At the root of this relationship seems to be something rare and wonderful. Conflicts can be solved. You can make decisions. You can come to agreements. You have control and discretion, which would not be true if you were addicted.

However, while this relationship does not seem to be pathological, part of the sexual excitement may lie in the private abandonment of those very social codes that you insist must be observed in public. That conflict takes place within yourself, rather than between you and him. There may be an allure that has to do with perceived transgression, and that may be another way in which you suspect this is an "addiction." It is possible that what you have is the classic secret lover of whom society disapproves, the noble savage, the one who satisfies you in private but not in public. Again, this is a conflict that can be managed. It's not out of control. But it's an internal conflict.

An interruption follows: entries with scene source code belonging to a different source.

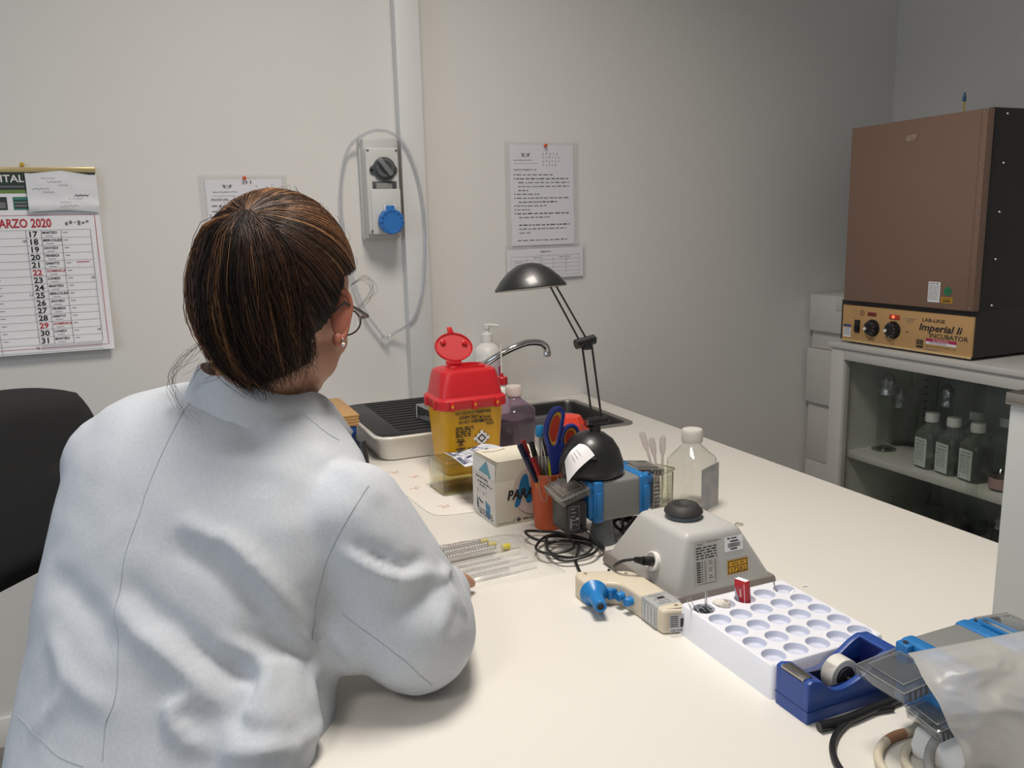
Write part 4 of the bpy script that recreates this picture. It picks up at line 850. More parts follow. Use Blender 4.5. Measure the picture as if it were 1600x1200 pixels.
# orange pen cup
M_OR = mat('cup_orange', 'c4572c', .4, sss=.0)
CX, CY = .622, 1.285
t = thing('pen_cup', 'orange plastic cup full of pens standing in front of the film box', 'cup', (CX, CY, TZ))
b = MB(); b.lathe([(0, 0), (.0225, 0), (.0245, .003), (.0312, .101), (.0320, .103), (.0312, .105), (.0298, .103), (.0235, .005), (0, .005)], M_OR, 48); b.build('cup_body', t)
for k, a in enumerate((-128, -100)):
    q = MB(); a_ = R(a); rad = lambda z: .0245+(z-.003)/.098*.0067+.0012
    w_ = .0095 if k == 0 else .0085
    pts = [(-w_*.55, .0955+.010), (-w_*.95, .093), (-w_*.55, .063), (0, .058), (w_*.55, .063), (w_*.95, .093), (w_*.55, .106)]
    if k: pts = [(-.004, .106), (-.002, .080), (0, .061), (.006, .059), (.010, .085), (.011, .106)]
    P3 = []
    for x, z in pts: r_ = rad(z); aa = a_+x/r_; P3.append((r_*math.cos(aa), r_*math.sin(aa), z))
    q.tube(smooth_path(P3, 5), .0006, M_STEEL, 6)
    tag(q.build('paper_clip', loc=(CX, CY, TZ)), ('wide', 'narrow')[k] + ' wire paper clip hooked over the rim of the orange cup', 'paper clip', 'clips on the pen cup')
def pen(name, label, base, tip, r, body, cap=None, capf=.30, inner=None, cat='pen', clip=True):
    """stands in the cup: base inside it, tip sticking out"""
    p0, p1 = Vector(base), Vector(tip); L = (p1-p0).length
    t = thing(name, label, cat, p0); t.rotation_euler = (p1-p0).to_track_quat('Z', 'Y').to_euler()
    b = MB(); zc = L*(1-capf) if cap else L
    b.lathe([(0, 0), (r*.3, .001), (r*.9, .012), (r, .016), (r, zc), (0, zc)], body, 16); b.build('barrel', t)
    if inner: b = MB(); b.tube([(0, 0, .01), (0, 0, zc)], r*.35, inner, 8); b.build('refill', t)
    if cap:
        b = MB(); b.lathe([(0, zc-.002), (r*1.12, zc-.002), (r*1.15, zc), (r*1.08, L-.004), (r*.8, L), (0, L)], cap, 16)
        if clip: b.box(-.0015, .0015, r*1.0, r*1.5, zc+.004, L-.001, cap, .0005)
        b.build('cap', t)
    return t
M_PCLR = clear('pen_clear', (.80, .80, .82), .05, haze=.15, boost=1.6); M_PNAVY = mat('pen_navy', '1b2140', .35); M_PRED = mat('pen_red', 'b02c30', .35); M_PORG = mat('pen_orange', 'd07f2c', .4); M_PYEL = mat('highlighter_yellow', 'd6e02a', .4, emit=0); M_PGR = mat('pen_grey', '9a9a9c', .4)
cb = (CX, CY, TZ+.008)
def cpt(dx, dy, z=.008): return (CX+dx, CY+dy, TZ+z)
pen('ballpoint_pen', 'navy capped pen leaning left in the orange cup, tallest of the left bunch', cpt(.012, .0), (.570, 1.290, .909), .0043, M_PNAVY, M_PNAVY, .32)
pen('ballpoint_pen', 'clear pen with red cap in the orange cup, between navy and black caps', cpt(.012, .008), (.582, 1.302, .912), .0036, M_PCLR, M_PRED, .20, M_PRED)
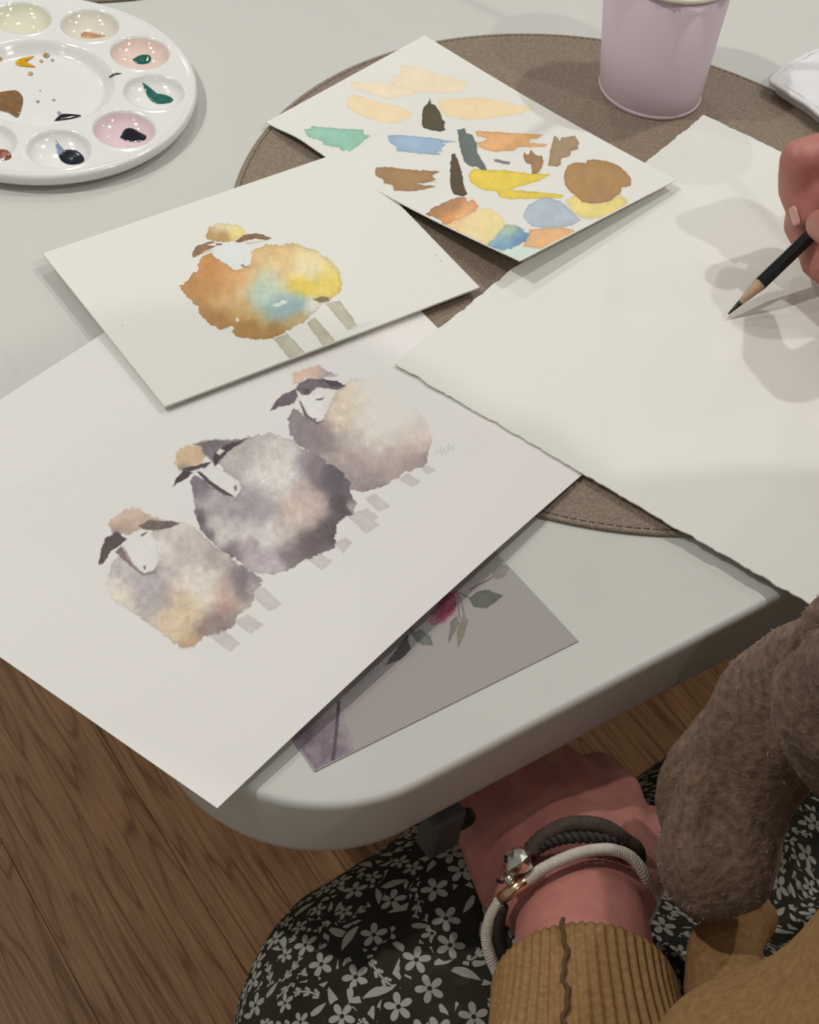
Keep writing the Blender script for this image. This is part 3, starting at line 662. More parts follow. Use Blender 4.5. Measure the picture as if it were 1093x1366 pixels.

There is a possibility, though, that solving these conflicts may take some of the forbidden allure out of it. If you make this relationship more adult, more rational, he may lose some of his potency, metaphorically speaking. He may become less interesting if less exasperating.

Your choice appears to be whether to abandon this relationship, confine it to the sexual, or broaden it to a partnership in life. I don't see why you should abandon it. Though you say he has a temper and is often disagreeable, I don't get the sense that he is violent or coercive.

It seems to me you could solve it like this: If each of you could say to the other, "I want to make this work. I want to be committed to you. I want to find ways to resolve our conflicts so we can live together," then you might have the basis for a lasting relationship. If, however, one or the other of you is unwilling to make such a commitment, then you still have the basis for a satisfying sexual friendship, if you can accept it as simply that.